Porém, tentou dar mais um ar da sua graça para encerrar em «beleza» as suas funções: destruir o que de melhor funcionava. Decidiu que a Fundação Para a Ciência e a Tecnologia (FCT portuguesa) não renovaria as parcerias internacionais que mantém desde 2006 com três universidades norte-americanas de excelência: Carnegie Mellon University, MIT e University of Texas at Austin. As pressões contra a decisão da ministra não a demoveram por aí além. Limitou-se a fazer transitar a decisão para o próximo governo deixando os parceiros pendurados nos próximos meses, o que não apagará um voto de desconfiança do Governo Português a parceiros internacionais que mereciam o contrário.

 

Em estado de pré-dissolução, mas ainda em plenitude de funções, o atual governo socialista, sem reformar nada do que é decisivo para o ensino superior, tentou livrar-se de parcerias científicas entre as mais importantes de sempre para as dinâmicas académias portuguesas e na dinamização de um tecido empresarial da mais elevada qualidade e sustentabilidade, o que também inclui o potencial de modernização de setores tradicionais do universo empresarial nacional, dos poucos nichos de verdadeira excelência da economia portuguesa. A ser desfeito, o tipo de contrato em causa tornará impossível recuperar, num futuro qualquer, o enorme capital entretanto acumulado ao longo de quase duas décadas.

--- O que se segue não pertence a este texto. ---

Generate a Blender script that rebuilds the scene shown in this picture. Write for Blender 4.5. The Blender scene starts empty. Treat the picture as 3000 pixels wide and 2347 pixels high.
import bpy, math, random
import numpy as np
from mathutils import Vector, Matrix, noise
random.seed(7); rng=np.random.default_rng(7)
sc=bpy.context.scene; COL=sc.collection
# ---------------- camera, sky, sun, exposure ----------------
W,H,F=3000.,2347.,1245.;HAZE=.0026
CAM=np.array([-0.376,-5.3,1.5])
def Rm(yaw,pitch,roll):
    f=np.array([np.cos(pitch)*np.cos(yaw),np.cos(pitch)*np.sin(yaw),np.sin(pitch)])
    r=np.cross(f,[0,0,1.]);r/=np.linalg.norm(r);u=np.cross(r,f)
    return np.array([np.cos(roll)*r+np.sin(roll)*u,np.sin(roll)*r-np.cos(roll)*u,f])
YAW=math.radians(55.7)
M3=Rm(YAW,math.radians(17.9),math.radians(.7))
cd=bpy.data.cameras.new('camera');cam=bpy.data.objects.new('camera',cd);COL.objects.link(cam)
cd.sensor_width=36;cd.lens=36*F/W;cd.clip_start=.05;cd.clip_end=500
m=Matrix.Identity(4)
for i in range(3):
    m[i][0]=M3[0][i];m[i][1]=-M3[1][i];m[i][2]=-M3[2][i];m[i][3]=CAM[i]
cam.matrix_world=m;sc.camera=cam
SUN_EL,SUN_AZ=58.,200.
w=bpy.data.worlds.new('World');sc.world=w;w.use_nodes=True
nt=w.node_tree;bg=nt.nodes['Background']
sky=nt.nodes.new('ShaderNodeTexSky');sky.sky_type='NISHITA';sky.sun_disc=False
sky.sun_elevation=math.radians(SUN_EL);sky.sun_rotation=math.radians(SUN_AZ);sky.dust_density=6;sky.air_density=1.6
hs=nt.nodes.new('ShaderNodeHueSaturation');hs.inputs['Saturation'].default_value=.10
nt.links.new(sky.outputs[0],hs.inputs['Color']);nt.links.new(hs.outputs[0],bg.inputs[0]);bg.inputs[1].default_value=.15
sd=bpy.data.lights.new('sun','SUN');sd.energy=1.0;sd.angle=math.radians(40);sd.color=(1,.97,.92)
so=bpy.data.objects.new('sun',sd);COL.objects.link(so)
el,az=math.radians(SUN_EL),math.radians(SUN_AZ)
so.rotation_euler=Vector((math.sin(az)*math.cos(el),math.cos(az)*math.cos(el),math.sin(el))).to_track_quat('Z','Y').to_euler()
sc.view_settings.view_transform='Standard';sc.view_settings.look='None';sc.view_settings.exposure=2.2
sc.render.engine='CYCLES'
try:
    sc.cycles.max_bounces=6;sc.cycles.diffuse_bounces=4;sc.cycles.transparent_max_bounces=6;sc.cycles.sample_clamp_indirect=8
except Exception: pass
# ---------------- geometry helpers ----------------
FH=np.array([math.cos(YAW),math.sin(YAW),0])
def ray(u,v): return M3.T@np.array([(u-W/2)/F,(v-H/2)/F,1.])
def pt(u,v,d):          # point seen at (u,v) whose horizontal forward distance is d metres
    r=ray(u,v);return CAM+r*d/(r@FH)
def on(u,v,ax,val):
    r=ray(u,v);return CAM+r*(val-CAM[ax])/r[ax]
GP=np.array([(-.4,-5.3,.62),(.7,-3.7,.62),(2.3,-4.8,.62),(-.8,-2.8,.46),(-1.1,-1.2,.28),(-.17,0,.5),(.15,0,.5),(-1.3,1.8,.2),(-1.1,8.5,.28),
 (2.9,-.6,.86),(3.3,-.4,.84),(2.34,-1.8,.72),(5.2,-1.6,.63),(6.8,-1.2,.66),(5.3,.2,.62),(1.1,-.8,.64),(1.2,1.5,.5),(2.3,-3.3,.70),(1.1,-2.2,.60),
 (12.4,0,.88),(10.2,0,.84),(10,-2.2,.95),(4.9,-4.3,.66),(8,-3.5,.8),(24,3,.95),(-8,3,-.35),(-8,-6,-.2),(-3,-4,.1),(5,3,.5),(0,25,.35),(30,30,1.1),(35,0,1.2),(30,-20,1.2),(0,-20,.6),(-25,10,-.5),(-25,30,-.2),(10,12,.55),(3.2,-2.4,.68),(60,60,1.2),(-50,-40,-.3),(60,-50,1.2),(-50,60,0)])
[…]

Não está em causa um lapso pontual, mas uma atitude que define os governos liderados por António Costa: nada reformar e arrasar com o que ainda funciona. Portugal sai do atual ciclo de governação de oito anos afundado nos piores vícios venezuelanos de obsessão com a compra de votos por quem governa disposto a tudo sacrificar para se manter no poder pelo poder.

O Senhor Presidente da República, Marcelo Rebelo de Sousa, decidiu deixar o Governo Socialista ligado à máquina por mais uns tempos em exercício pleno de funções e marcar eleições para o longínquo 10 de março de 2024. É bom que esteja especialmente atento. Há riscos demasiado sérios.